The expression “sleep on it” is not bullshit. It’s true. In order to think productively, one must have time away from stimulation, away from input. But also one needs time to subconsciously process. But really what’s happening is not so much that problems are actually being worked out subconsciously, but rather, the ideas are just hovering there in the back of your mind. And so they inform your perception of new experiences and information that comes in. For example, you go to buy a car, and you can’t decide which one to buy. Red or black. Red or black. You don’t know, so you put it off. Two days later, someone bakes you a beautiful chocolate cake with green frosting. The cake turns into an eagle and flies off saying, “When you see me again, you will be a different man, and your first son will be a great leader of men.” But the frosting, the frosting on the cake was definitely green. And the cake was delicious. Two days later, someone says, what color car you want? And you say, “Uh, green? Yeah, I want green. A green car. I want a green car.
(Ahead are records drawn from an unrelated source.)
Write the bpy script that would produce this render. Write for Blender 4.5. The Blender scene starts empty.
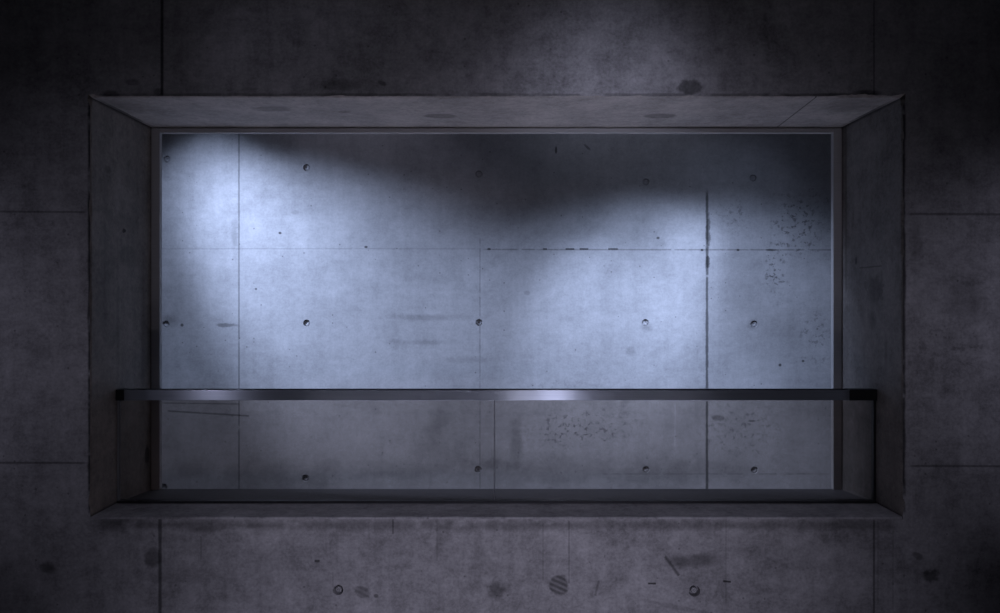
import bpy, bmesh, math, random
from mathutils import Vector, Matrix, noise

random.seed(7)
SC = bpy.context.scene
COL = SC.collection

# ------------------------------------------------------------------ measures
F = 836.0                    # focal length in pixels of a 1000 x 613 frame
CX, CY, EYE = 497.0, 300.0, 1.45
D0, DG, D1, DB = 3.0, 3.214, 3.52, 4.5     # wall face, glass, end of reveal, far wall
XL, XR, ZT, ZS = -1.457, 1.453, 2.178, 0.672   # opening; ZS = top of the sill
DEND = 3.546                  # rear face of the front wall


def P(px, py, d):
    return ((px - CX) * d / F, EYE + (CY - py) * d / F)


def SX(n, d):
    return n * d / F


# ------------------------------------------------------------------ objects
def link(o, parent=None):
    COL.objects.link(o)
    if parent:
        o.parent = parent
    return o


def obj(name, bm, mats, parent=None, smooth=False):
    me = bpy.data.meshes.new(name)
    bm.normal_update()
    bm.to_mesh(me)
    bm.free()
    for m in (mats if isinstance(mats, (list, tuple)) else [mats]):
        me.materials.append(m)
    if smooth:
        for p in me.polygons:
            p.use_smooth = True
    return link(bpy.data.objects.new(name, me), parent)


def struct(o, label, cat):
    o['kind'] = 'structure'
    o['label'] = label
    o['category'] = cat
    return o


def add_box(bm, x0, x1, y0, y1, z0, z1, bevel=0.0, seg=2):
    b = bmesh.new()
    vs = [b.verts.new((x, y, z)) for x in (x0, x1) for y in (y0, y1) for z in (z0, z1)]
    for q in ((0, 1, 3, 2), (4, 6, 7, 5), (0, 4, 5, 1), (2, 3, 7, 6), (0, 2, 6, 4), (1, 5, 7, 3)):
        b.faces.new([vs[i] for i in q])
    bmesh.ops.recalc_face_normals(b, faces=b.faces)
    if bevel:
        bmesh.ops.bevel(b, geom=list(b.edges), offset=bevel, segments=seg, affect='EDGES', profile=0.5)
    me = bpy.data.meshes.new('tmp')
    b.to_mesh(me)
    b.free()
    bm.from_mesh(me)
    bpy.data.meshes.remove(me)


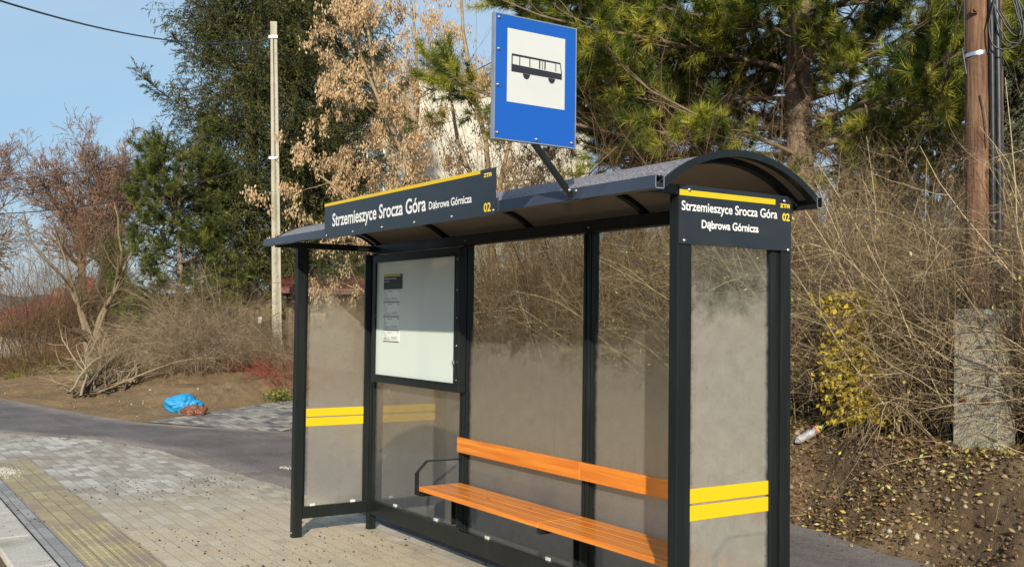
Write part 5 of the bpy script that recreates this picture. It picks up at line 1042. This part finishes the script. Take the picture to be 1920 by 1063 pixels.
bb = P(1516, 762, 8.75); bb[2] = gz(bb[0], bb[1]) + .05; t = thing('plastic_bottle', bb, 'crushed whitish plastic bottle with coloured end in the grass', 'bottle')
ux = nrm(RT * .86 + np.array([0, 0, .5])); k = 9; q = bb[None] + ux[None] * np.linspace(-.13, .11, k)[:, None]; put('bottle_body', [tubes(q[None], np.array([[.005, .03, .036, .030, .037, .040, .036, .030, .012]]), 12)], plain('milky_plastic', (.34, .34, .36), .3, 0, .3, 30, .6, .02), t, True)
q = bb[None] + ux[None] * np.linspace(.075, .12, 4)[:, None]; put('coloured_label', [tubes(q[None], np.array([[.034, .035, .031, .02]]), 12)], plain('yellow_label', (.55, .45, .12), .5, 0, .5, 30), t, True)
q = bb[None] + ux[None] * np.array([.118, .145])[:, None]; put('cap', [tubes(q[None], np.array([[.014, .013]]), 10)], plain('green_cap', (.08, .35, .12), .4), t, True)
q = bb[None] + ux[None] * np.array([.064, .078])[:, None]; put('red_ring', [tubes(q[None], np.array([[.0365, .0355]]), 12)], plain('red_label', (.55, .12, .08), .5), t, True)
# yellow leaved bush inside the hedge
ys = P(1608, 650, 8.5); z0 = gz(ys[0], ys[1]); t = thing('yellow_bush', (ys[0], ys[1], z0), 'clump of bright yellow leaves growing inside the brown hedge', 'bush')
YL = rndmat('yellow_autumn_leaves', [(0, (.30, .22, .02)), (.5, (.55, .42, .03)), (1, (.72, .58, .08))], .7, .25)
n = 4200; u = rng.normal(size=n); zz = rng.uniform(.12, 1.15, n); q = ys[None] * [1, 1, 0] + rv[None] * ((u * .12 + .10 * (.6 - zz) + .05 * np.sin(zz * 9)))[:, None] + vd[None] * (rng.normal(size=n) * .10)[:, None]; q[:, 2] = z0 + zz
q = q[fbm(q[:, 2] * 4, u * 1.2, 3, 6) > -.18]; put('leaves', [leaves(q, .05, .018, .4)], YL, t)
A = march(np.repeat(np.array([[ys[0], ys[1], z0]]), 26, 0) + rng.normal(size=(26, 3)) * [.06, .06, 0], nrm(rng.normal(size=(26, 3)) * [.15, .15, 0] + [0, 0, 1]), 1.2, .004, 7, 0, .1); put('stems', [tubes(*A, 4)], TW_BRN, t)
I won’t settle for anything else. It must be green!” See, simple.

 

All the time you weren’t thinking about it, your brain was still vaguely aware that colors were an important issue. Even though you weren’t aware of it, your brain was making notes on all the colors it was seeing. During the next two days, those two bits of information, “I want a car” and “I like green” moved ever closer to each other, on that great synapse highway. Until finally, they found each other, made out, and came up to the surface for a smoke, which is right about when you said, “I want a green car.” In summary, your brain is fornicating, right behind your back, all the time, and it’s disgusting! But it’s all for a good cause. Caution: bigger ideas take longer (up to seven months in some cases). 

 

And what about the internet? And email. There are many reasons why email is so much less satisfying than real mail, but one of them is the lack of time spent processing the information received and formulating a response. Email encourages you to immediately respond to new messages in a frantic Tetris-like attempt to keep down your inbox. This makes you want to simply frap responses back to everything that comes your way. Lengthy responses indicate either that you have too much free time or you haven’t thought much about your response, or both. Short responses indicate you are either important and busy, or you’re giving people short shrift, or both. No one ever wins. I myself have a horrendous habit of fragging responses. This is when you answer each answerable portion of an email as you go like a line item veto. Yes. No. Yes. Maybe. I even re-insert the little >’s in order to distinguish their words from mine. All of this is harmful. And yet I do it.